The papers of the Hamilton family of Charles County, Maryland, pertain to family members as well as other contemporary leading figures of Charles County. The collection consists primarily of correspondence and addresses such topics as tobacco and agriculture, family matters, slavery, and Catholic schooling, as well as national events such as the Civil War and the development of the West.
This collection is open for research.
Photocopies or digital surrogates may be provided in accordance with Special Collections and University Archives duplication policy.
Copyright resides with the creators of the documents or their heirs unless otherwise specified. It is the researcher's responsibility to secure permission to publish materials from the appropriate copyright holder.
Archival materials may contain materials with sensitive or confidential information that is protected under federal and/or state right to privacy laws or other regulations. While we make a good faith effort to identify and remove such materials, some may be missed during our processing. If a researcher finds sensitive personal information in a collection, please bring it to the attention of the reading room staff.
109 Items
English
The Hamilton Family papers date from 1803 to 1923, although the bulk of the collection spans the period 1827 to 1883. The papers include correspondence; financial, legal, and land records; and a photograph.
Most of the correspondence consists of personal letters sent by the Hamilton children to their parents in Port Tobacco. The letters were typically written while the children were attending various academies and colleges. Topics covered include Catholic schooling at Mount de Sales Academy, Mount St. Mary's College, and Georgetown College; family matters; and national events, including the Civil War and development of the West. Other personal correspondence includes ten letters from Rebekah M. Wilmer to F. Hill Hamilton, possibly a cousin, written in 1909.
The collection also contains business documents and letters concerning the commercial dealings of John Hamilton and other Charles County, Maryland, figures including Charles A. Pye and John Adams. Among the business records are items from the mercantile of house of Neale, Harris, and Company, which addresses tobacco and other agricultural trade, particularly transactions between Charles County farmers and Baltimore agents, and a financial ledger belonging to John Hamilton which lists transactions such as slave purchases, farm product sales, expenses, and disbursements to his children. Other topics include personal indebtedness and the resettlement of a slave.

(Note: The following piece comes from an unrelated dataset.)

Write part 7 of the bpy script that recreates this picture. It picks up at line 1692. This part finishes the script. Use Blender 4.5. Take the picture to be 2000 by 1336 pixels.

The Hamilton papers document the life and times of the family of John Hamilton, a Roman Catholic planter from Port Tobacco in Charles County, Maryland. The Hamiltons were descendants of John Hamilton, a Roman Catholic émigré who settled in Charles County in 1674. By the early nineteenth century, Hamilton's progeny were affluent planters and landholders in Charles County. According to the 1860 United States census, John Hamilton (1798-1883), the great-great grandson of the immigrant, owned nearly ninety slaves and held land valued at $75,000. Hamilton's farming ventures focused mostly on the production of tobacco and other crops.
John Hamilton married a distant cousin, Anne Catherine Hamilton, known as "Nancy." The couple's daughter, Eleanor, died at six years of age. After Nancy's death in 1827, John married Henrietta Spalding Jameson, who died shortly thereafter. This union produced no children. In 1835, Hamilton married Mary Emily Hawkins, who bore nine children: Mary (b. 1837), Francis Patrick (b. 1839), Katherine (b. 1841), Elizabeth or Lizzie (b. 1842), John Edward (b. 1844), William (b. 1846), John Paul (b. 1848), Samuel Henry (b. 1850), and George Ernest (b. 1853).
The collection has been arranged into three series.
The University of Maryland Libraries purchased the Hamilton Family papers from Wyngate Manuscripts of Bethesda, Maryland, in 1990. The financial ledger in Series II was donated in April 2010 by the Strasburg Community Library, Strasburg, Virginia.
Digital copies of select letters in this collection are available at http://digital.lib.umd.edu/ in the University of Maryland's Digital Collections.
The photographs have been separated and placed in the Photograph collection.
Materials in the collection were separated into three series. All materials, except the photographs, deed, bond, and map have been arranged chronologically within each series and placed in acid-free folders in an acid-free box. The 1803 deed, 1818 bond, and 1918 map have been encapsulated and placed in a map case. The photographs have been separated and placed in the Photograph collection.